Norfolk economic recovery gathering strength, but risks remain

  • BCC’s Quarterly Economic Survey for Q2 2013 shows further progress, with many of the key balances in Norfolk stronger than in Q1 2013.
  • Manufacturing export orders figure in Norfolk exceeded the balances of both the East of England and the overall national figure.
  • Service export orders, despite a small drop is still showing a strong balance, which continues to be higher than the national level.
  • Norfolk business remains resilient, and confidence is rising, despite most balances remaining below their pre-recession levels in 2007
  • Caroline Williams: “The sheer strength of our export balances shows that companies have untapped potential to expand. It must be recognised that recovery will only be turbo-charged if we can create a truly enterprise-friendly economy in Norfolk.”

The British Chambers of Commerce’s Quarterly Economic Survey (QES) released today (Tuesday) shows that the economy has made further progress, but that there are still some risks at home and abroad that could derail the recovery. The new survey, made up of responses from over 7,400 businesses, shows that many key balances strengthened in Q2 2013 compared with the previous quarter.

The export levels remain strong, with manufacturing export orders figures showing a strong increase which exceeds not only the East of England levels, but the national figures as well.  The service export orders, despite a small drop, still showed a strong balance, which was matched by the East of England figures and exceeded the national total.  It is encouraging that, despite the dip in employment levels from the last quarter, both sectors are expecting to recruit more staff over the next 3 months.  Despite these welcome improvements, it is disappointing that cashflow remains weak and the service investment balances fell in the quarter.

The findings suggest that the economy will continue to strengthen gradually over the next year, with growth slowly improving. The results also demonstrate resilience among Norfolk businesses, who continue to feel confident and are looking to invest and increase exports this year.

Key Norfolk findings in the Q2 2013 BCC survey:

  • Norfolk manufacturing export figures remain strong, with both sales and orders increasing this quarter.
  • Service sector export balances in Norfolk dipped but are still showing robust figures, which are considerably higher than the national levels.
  • Both sectors have tried to recruit over the last 3 months and both are forecasting more recruitment over the next 3 months.
  • The manufacturing sector’s business confidence in both their turnover and profitability has increased and they are investing in plant and machinery and training.
  • The service sector’s business confidence has dipped, which is also reflected in their lack of investment in plant, machinery and training.
  • Cashflow remained weak for both sectors, with the negative figure for manufacturing falling still further from a negative position of -7% to -17%.  The service sector fell from 0% to -11%.
  • Overall, the Q2 results support our view that the economy will gradually strengthen over the next year, but many challenges remain.

Commenting on the results, Caroline Williams, CEO Norfolk Chamber of Commerce, said:

“Despite gloomy media headlines in recent months, our economic survey once again shows increased, but cautious business confidence. Norfolk firms are determined to make progress.
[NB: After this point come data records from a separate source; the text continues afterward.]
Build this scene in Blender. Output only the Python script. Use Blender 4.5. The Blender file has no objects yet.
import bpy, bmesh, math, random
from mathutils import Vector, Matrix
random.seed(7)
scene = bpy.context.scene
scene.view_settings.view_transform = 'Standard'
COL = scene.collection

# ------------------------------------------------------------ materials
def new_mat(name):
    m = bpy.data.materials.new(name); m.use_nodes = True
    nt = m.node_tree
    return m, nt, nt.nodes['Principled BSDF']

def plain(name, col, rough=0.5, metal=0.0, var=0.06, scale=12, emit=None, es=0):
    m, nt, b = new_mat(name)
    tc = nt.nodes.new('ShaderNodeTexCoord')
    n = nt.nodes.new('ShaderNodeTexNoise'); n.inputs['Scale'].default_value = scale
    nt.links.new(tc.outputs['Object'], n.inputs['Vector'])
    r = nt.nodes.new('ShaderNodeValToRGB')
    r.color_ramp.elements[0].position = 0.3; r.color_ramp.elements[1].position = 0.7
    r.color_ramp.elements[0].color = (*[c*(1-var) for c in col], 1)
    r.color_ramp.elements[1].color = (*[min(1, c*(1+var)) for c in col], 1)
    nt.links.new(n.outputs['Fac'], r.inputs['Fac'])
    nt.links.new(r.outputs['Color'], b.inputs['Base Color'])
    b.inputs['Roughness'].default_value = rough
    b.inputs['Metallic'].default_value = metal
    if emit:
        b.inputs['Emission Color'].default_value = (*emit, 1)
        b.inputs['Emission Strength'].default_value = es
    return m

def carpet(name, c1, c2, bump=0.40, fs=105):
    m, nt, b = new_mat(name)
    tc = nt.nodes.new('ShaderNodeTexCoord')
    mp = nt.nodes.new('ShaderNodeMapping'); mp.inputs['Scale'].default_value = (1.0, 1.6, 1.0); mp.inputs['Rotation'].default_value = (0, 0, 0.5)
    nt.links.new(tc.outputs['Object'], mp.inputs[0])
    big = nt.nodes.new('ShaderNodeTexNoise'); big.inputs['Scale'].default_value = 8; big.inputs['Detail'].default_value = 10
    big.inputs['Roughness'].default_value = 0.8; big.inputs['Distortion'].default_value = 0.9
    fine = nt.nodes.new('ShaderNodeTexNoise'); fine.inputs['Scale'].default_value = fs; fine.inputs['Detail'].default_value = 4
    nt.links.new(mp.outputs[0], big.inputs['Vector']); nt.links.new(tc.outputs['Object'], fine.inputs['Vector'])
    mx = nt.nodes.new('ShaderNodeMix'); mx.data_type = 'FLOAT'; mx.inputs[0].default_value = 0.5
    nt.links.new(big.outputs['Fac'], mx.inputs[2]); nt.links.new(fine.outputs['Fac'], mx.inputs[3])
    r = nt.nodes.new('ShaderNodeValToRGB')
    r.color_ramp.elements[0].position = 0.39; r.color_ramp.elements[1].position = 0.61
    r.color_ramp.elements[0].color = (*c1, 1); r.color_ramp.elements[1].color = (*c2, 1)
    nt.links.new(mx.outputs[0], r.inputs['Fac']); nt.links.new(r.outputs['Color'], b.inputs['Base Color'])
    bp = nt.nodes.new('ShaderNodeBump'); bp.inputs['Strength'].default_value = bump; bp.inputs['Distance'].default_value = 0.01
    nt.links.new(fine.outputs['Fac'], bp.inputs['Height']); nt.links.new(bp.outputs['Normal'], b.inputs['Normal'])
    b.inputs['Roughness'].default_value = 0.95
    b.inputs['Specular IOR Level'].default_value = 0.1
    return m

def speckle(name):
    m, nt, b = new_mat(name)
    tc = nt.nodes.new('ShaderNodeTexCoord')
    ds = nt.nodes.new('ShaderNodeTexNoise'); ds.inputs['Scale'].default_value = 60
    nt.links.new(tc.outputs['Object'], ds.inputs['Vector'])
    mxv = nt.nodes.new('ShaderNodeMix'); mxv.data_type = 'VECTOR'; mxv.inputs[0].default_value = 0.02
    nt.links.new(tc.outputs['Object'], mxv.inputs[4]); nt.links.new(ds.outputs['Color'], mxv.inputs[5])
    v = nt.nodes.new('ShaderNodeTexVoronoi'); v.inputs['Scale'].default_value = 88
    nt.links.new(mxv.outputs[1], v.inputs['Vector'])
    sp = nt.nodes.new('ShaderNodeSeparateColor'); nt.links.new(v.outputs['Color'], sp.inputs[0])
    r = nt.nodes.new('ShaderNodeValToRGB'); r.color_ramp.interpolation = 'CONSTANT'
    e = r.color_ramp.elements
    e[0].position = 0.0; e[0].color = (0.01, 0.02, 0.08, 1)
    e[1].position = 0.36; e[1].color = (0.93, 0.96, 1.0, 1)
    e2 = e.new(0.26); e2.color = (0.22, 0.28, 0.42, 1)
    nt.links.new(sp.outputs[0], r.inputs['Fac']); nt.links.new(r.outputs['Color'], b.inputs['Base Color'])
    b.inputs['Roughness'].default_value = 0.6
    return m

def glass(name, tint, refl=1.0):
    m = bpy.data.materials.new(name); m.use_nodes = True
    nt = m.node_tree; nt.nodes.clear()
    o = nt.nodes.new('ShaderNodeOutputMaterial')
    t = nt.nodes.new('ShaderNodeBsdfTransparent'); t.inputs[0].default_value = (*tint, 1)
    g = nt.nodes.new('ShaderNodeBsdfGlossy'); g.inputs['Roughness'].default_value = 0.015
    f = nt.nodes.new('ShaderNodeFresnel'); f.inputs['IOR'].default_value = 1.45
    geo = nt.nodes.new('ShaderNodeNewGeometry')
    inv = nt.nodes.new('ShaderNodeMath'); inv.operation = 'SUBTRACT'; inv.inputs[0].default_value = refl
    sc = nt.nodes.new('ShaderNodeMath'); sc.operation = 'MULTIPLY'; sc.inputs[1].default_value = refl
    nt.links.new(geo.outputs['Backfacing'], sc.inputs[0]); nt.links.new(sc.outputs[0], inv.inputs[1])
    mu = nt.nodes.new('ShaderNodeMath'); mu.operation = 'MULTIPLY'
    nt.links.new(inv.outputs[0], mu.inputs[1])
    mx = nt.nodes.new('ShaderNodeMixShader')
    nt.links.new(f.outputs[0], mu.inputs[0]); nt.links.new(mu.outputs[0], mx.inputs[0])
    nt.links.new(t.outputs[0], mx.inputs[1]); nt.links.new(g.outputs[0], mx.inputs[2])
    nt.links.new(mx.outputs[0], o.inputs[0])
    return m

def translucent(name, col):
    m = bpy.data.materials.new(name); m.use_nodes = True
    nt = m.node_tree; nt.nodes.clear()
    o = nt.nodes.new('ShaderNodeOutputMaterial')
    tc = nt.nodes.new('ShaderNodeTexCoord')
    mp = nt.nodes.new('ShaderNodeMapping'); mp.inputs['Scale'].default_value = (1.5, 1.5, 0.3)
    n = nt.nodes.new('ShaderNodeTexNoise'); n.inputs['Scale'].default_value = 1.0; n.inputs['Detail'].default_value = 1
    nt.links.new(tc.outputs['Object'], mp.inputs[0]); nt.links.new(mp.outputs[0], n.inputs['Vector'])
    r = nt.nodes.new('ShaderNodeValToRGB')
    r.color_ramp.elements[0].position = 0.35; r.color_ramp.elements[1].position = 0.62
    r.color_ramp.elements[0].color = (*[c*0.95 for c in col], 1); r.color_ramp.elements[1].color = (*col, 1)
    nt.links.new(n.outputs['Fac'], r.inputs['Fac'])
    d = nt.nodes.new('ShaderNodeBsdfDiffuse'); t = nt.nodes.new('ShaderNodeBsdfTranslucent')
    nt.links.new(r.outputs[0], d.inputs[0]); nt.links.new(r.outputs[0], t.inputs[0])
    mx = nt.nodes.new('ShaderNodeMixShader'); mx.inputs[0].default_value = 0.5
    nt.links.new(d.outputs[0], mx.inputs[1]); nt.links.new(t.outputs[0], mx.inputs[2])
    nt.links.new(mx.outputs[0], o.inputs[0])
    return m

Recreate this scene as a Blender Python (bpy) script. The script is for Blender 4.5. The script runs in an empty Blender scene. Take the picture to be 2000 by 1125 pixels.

“It is incredibly encouraging to see export deliveries reach high levels, and the expected upturn in employment balances is reassuring in spite of the risks at home and abroad. However the falls in the service investment balances and the weak cashflow balances in both sectors are a warning that economic growth could be slow, and a reminder that a sustained upturn cannot be taken for granted. For these reasons, business access to finance, and working capital in particular, must be assured.

“Norfolk firms are doing their utmost to drive recovery. The sheer strength of our export balances shows that companies have untapped potential to expand. It must be recognised that recovery will only be turbo-charged if we can create a truly enterprise-friendly economy here in the Norfolk. That, in turn, requires more support for exporters seeking to enter new markets, far more action on finance for growing companies, and support and commitment from the government to enabling the private sector to generate wealth and prosperity.